Teresa Wennberg – Technology, Time, and the Human
Teresa Wennberg is a pioneer in digital art, whose work moves between science and poetry. Since the 1980s, she has used the computer as her brush to explore time, movement, and perception – and how technology both reflects and shapes our human behavior.
Teresa Wennberg (b. 1944) is a Swedish artist and innovator who has worked at the intersection of art, technology, and science since the 1980s. She was one of the first to use computer graphics as an artistic tool and has exhibited internationally, including at the Centre Pompidou and CERN – the world’s largest particle physics research center.
With a background in both linguistics and painting, Wennberg has developed a practice where intuition and analysis coexist. Her works create dreamlike worlds, where people dissolve into pixels, spaces unfold over time, and movements take on a life of their own. It is art that both reflects and questions the digital age.

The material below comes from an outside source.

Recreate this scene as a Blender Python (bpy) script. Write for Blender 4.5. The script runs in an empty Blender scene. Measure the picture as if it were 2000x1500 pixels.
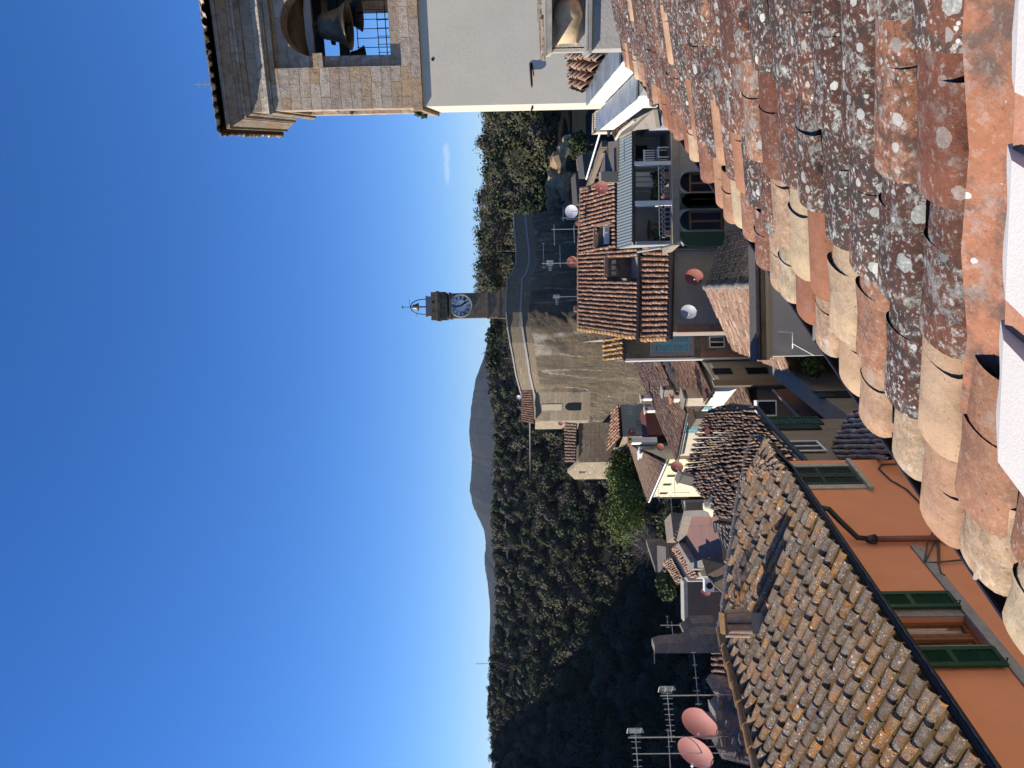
import bpy, math, random
import numpy as np
from mathutils import Vector, Matrix
random.seed(7)
rng = np.random.default_rng(11)
scene = bpy.context.scene
COL = scene.collection
R = math.radians
V = Vector

# ------------------------------------------------------------------ camera
# the photograph was taken upright and stored on its side: world up points to picture left
FPX = 1450.0
PITCH = math.atan(20.0 / FPX)
ROLL = 0.017
F0 = V((0, math.cos(PITCH), math.sin(PITCH)))
U0 = V((0, -math.sin(PITCH), math.cos(PITCH)))
R0 = V((1, 0, 0))
cam = bpy.data.cameras.new("camera")
cam.sensor_width = 36.0
cam.lens = FPX / 2000.0 * 36.0
cam.clip_start = 0.05
cam.clip_end = 60000.0
cam_o = bpy.data.objects.new("camera", cam)
COL.objects.link(cam_o)
_lx = -math.sin(ROLL) * R0 - math.cos(ROLL) * U0
_ly = math.cos(ROLL) * R0 - math.sin(ROLL) * U0
_lz = -F0
cam_o.matrix_world = Matrix(((_lx.x, _ly.x, _lz.x, 0), (_lx.y, _ly.y, _lz.y, 0), (_lx.z, _ly.z, _lz.z, 0), (0, 0, 0, 1)))
scene.camera = cam_o

# ------------------------------------------------------------------ light
SUN_EL = R(33.0)
SUN_AHEAD = R(1.0)
SUN_DIR = V((-math.cos(SUN_AHEAD) * math.cos(SUN_EL), math.sin(SUN_AHEAD) * math.cos(SUN_EL), math.sin(SUN_EL)))
world = bpy.data.worlds.new("World")
scene.world = world
world.use_nodes = True
wt = world.node_tree
bg = wt.nodes["Background"]
bg.inputs["Strength"].default_value = 0.085
sky = wt.nodes.new("ShaderNodeTexSky")
sky.sky_type = 'NISHITA'
sky.sun_disc = False
sky.sun_elevation = SUN_EL
sky.sun_rotation = math.atan2(SUN_DIR.x, SUN_DIR.y)
sky.air_density = 1.0
sky.dust_density = 0.0
sky.ozone_density = 5.0
sun = bpy.data.lights.new("sun", 'SUN')
sun.energy = 4.3
sun.angle = R(0.53)
sun.color = (1.0, 0.93, 0.82)
sun_o = bpy.data.objects.new("sun", sun)
sun_o.rotation_euler = (-SUN_DIR).to_track_quat('-Z', 'Y').to_euler()
sun_o.location = (-60, 10, 60)
COL.objects.link(sun_o)
scene.view_settings.view_transform = 'Standard'
scene.view_settings.look = 'None'
scene.view_settings.exposure = 0.8
scene.view_settings.gamma = 1.0
scene.view_settings.use_curve_mapping = False
scene.cycles.max_bounces = 5
scene.cycles.diffuse_bounces = 3
scene.cycles.glossy_bounces = 2
scene.cycles.transmission_bounces = 2
scene.cycles.volume_bounces = 0


# ------------------------------------------------------------------ measuring: a sight line of the photograph met with depth / height / plane
def ray(X, Y):
    a = (750.0 - Y) / FPX
    b = (1000.0 - X) / FPX
    ta = a * math.cos(ROLL) + b * math.sin(ROLL)
    tb = b * math.cos(ROLL) - a * math.sin(ROLL)
    return F0 + ta * R0 + tb * U0


def P(X, Y, d):
    r = ray(X, Y)
    return r * (d / r.y)


def HZ(X, Y, z):
    r = ray(X, Y)
    return r * (z / r.z)


def ONP(X, Y, p, n):
    r = ray(X, Y)
    return r * (p.dot(n) / r.dot(n))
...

In Me You We – Exploring Human Behaviour, we turn our gaze to how technology influences our life choices, our thought patterns – and our bodies. Wennberg’s works don’t offer definitive answers, but open new ways of seeing our present and future.
On the research
Teresa Wennberg’s work echoes central questions in behavioral science, neuroscience, and psychology. Research shows that our brains are shaped by what we pay attention to – and that digital environments influence our behavior profoundly, often without us noticing. By visualizing these invisible forces through light, motion, and code, Wennberg makes the subconscious visible. Her art acts as a kind of mirror: not only of who we are, but of who we are becoming.
Work in the exhibition
- The video work Nuit Blanche (1983). Nuit Blanche is a collaboration between Teresa Wennberg and French artist Pierre Lobstein.